In other words, humans have a drive to live AND a drive to be happy, to live in peace, love and freedom. Is the drive for happiness doomed to be forever frustrated, leaving us stuck indefinitely in the situation of dominant cruelty and aggression? Many people think it is so basic that no matter what the geographic and social conditions, “human nature” is always greedy and aggressive. Many  Christians believe that human nature is “fallen” and cannot extricate itself from “Original Sin.” Thus any historical progress is dependent on divine intervention. 

 Marxists shows not only that socialist society is possible, but also that it is necessary. Collective organisation of labour is possible because it exists. It circles the world. Individual ownership and exploitation is in flagrant contradiction with this collective organisation. From this come crises – catastrophes which demonstrate more and more that the capitalist system is becoming impossible. 
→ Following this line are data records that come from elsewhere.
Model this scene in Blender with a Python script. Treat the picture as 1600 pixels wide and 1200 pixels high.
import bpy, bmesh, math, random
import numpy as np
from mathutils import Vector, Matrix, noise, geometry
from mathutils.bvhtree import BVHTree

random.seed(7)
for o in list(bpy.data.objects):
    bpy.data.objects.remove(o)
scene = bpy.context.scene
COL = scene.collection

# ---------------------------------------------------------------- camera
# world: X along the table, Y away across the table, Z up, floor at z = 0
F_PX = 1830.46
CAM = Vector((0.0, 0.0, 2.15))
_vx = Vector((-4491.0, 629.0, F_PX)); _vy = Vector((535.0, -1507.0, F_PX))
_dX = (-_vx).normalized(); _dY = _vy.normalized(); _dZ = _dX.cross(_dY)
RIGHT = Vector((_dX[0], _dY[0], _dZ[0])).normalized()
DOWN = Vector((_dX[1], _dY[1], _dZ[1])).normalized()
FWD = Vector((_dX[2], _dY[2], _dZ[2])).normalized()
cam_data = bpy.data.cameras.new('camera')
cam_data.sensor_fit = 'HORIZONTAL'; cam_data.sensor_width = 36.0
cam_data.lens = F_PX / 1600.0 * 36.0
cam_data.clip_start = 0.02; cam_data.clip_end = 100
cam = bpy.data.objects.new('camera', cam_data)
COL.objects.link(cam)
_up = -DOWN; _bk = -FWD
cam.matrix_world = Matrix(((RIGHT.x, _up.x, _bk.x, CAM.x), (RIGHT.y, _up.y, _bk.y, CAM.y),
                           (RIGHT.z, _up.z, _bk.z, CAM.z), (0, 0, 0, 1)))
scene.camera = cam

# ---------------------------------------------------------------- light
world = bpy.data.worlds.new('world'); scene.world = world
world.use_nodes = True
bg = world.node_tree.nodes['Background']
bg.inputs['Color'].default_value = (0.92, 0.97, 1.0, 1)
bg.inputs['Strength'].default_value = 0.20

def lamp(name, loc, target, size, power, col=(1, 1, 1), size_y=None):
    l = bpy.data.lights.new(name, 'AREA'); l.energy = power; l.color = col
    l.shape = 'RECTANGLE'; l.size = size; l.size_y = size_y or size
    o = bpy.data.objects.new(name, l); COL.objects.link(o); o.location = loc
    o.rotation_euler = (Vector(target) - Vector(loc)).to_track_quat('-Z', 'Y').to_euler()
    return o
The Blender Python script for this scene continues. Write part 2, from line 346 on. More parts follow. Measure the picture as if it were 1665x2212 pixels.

Soon it will be no longer for us to show the possibility of socialism. It will be the task of the partisans of the present tottering capitalist system to prove the possibility of its continuation by any normal and progressive development. Socialists will only expropriate the expropriators. They will restore to society the property which has been stolen from society. We struggle against capitalist property, against the oligarchy of property – the monopoly of the means of production.